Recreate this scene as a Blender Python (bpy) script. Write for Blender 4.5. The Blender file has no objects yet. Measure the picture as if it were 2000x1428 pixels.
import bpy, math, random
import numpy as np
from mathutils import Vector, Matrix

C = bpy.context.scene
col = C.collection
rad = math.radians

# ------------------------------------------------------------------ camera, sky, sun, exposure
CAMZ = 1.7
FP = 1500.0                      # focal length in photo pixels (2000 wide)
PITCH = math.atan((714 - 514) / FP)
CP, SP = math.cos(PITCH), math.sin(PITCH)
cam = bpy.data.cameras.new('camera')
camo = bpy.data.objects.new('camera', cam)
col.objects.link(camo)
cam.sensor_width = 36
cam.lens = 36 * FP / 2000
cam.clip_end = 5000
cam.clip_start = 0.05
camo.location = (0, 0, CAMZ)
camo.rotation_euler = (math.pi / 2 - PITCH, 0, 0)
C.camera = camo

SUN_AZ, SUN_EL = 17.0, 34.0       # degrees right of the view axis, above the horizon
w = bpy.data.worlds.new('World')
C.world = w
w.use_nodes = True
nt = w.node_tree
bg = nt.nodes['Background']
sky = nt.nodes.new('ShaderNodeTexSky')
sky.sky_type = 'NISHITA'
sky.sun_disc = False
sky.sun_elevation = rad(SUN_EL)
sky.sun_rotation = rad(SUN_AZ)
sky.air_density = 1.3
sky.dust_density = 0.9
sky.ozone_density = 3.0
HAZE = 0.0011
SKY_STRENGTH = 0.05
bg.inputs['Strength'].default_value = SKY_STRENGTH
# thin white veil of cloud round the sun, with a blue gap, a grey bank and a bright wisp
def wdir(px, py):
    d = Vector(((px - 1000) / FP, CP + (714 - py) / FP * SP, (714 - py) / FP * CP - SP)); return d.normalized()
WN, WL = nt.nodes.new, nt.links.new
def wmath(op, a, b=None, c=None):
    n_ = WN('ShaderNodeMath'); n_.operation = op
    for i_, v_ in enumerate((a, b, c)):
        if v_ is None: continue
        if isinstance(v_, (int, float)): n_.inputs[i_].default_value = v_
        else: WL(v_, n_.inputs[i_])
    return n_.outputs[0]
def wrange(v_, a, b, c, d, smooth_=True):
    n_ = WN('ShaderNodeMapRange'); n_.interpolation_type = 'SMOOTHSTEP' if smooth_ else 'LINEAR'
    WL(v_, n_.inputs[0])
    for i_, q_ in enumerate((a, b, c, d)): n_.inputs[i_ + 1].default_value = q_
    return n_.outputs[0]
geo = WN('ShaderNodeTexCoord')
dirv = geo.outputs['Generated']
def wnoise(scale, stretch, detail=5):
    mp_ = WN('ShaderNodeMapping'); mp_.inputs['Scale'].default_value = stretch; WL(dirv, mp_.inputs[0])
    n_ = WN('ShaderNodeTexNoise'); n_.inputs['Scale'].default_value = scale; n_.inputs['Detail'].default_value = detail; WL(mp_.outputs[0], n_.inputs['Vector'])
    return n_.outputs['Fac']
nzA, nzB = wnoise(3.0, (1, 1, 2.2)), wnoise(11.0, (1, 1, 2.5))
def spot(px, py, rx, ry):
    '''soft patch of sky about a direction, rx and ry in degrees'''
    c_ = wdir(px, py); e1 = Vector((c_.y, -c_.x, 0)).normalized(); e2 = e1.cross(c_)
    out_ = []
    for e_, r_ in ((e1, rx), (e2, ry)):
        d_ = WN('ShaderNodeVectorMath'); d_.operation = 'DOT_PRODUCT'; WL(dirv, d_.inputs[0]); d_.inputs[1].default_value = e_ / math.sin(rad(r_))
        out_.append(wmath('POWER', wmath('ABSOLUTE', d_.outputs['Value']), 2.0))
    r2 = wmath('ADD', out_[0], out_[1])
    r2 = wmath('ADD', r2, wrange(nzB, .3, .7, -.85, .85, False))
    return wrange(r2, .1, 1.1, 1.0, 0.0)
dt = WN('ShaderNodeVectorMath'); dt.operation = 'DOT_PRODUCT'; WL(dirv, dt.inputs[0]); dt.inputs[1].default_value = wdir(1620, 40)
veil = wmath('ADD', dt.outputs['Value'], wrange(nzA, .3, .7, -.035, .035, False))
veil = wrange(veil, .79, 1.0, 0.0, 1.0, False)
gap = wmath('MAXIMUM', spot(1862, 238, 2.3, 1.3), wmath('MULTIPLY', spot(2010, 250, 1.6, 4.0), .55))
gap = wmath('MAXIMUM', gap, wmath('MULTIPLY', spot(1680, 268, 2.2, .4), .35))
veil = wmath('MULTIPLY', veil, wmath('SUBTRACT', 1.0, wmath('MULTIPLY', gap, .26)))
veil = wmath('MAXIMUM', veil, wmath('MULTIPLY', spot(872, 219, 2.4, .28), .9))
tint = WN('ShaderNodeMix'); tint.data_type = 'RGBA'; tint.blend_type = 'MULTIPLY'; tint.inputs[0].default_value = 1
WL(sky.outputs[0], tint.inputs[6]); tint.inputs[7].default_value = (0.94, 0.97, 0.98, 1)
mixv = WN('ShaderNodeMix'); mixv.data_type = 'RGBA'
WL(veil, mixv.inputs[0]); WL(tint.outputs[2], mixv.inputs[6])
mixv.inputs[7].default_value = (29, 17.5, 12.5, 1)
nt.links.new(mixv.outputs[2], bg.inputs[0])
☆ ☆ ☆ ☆
WHAT THE TASK ASKS:
Can you write out the lines above, from the first one through the one containing "C.camera = camo", exactly as they appear and nothing more?

EXERCISE ANSWER:
Recreate this scene as a Blender Python (bpy) script. Write for Blender 4.5. The Blender file has no objects yet. Measure the picture as if it were 2000x1428 pixels.
import bpy, math, random
import numpy as np
from mathutils import Vector, Matrix

C = bpy.context.scene
col = C.collection
rad = math.radians

# ------------------------------------------------------------------ camera, sky, sun, exposure
CAMZ = 1.7
FP = 1500.0                      # focal length in photo pixels (2000 wide)
PITCH = math.atan((714 - 514) / FP)
CP, SP = math.cos(PITCH), math.sin(PITCH)
cam = bpy.data.cameras.new('camera')
camo = bpy.data.objects.new('camera', cam)
col.objects.link(camo)
cam.sensor_width = 36
cam.lens = 36 * FP / 2000
cam.clip_end = 5000
cam.clip_start = 0.05
camo.location = (0, 0, CAMZ)
camo.rotation_euler = (math.pi / 2 - PITCH, 0, 0)
C.camera = camo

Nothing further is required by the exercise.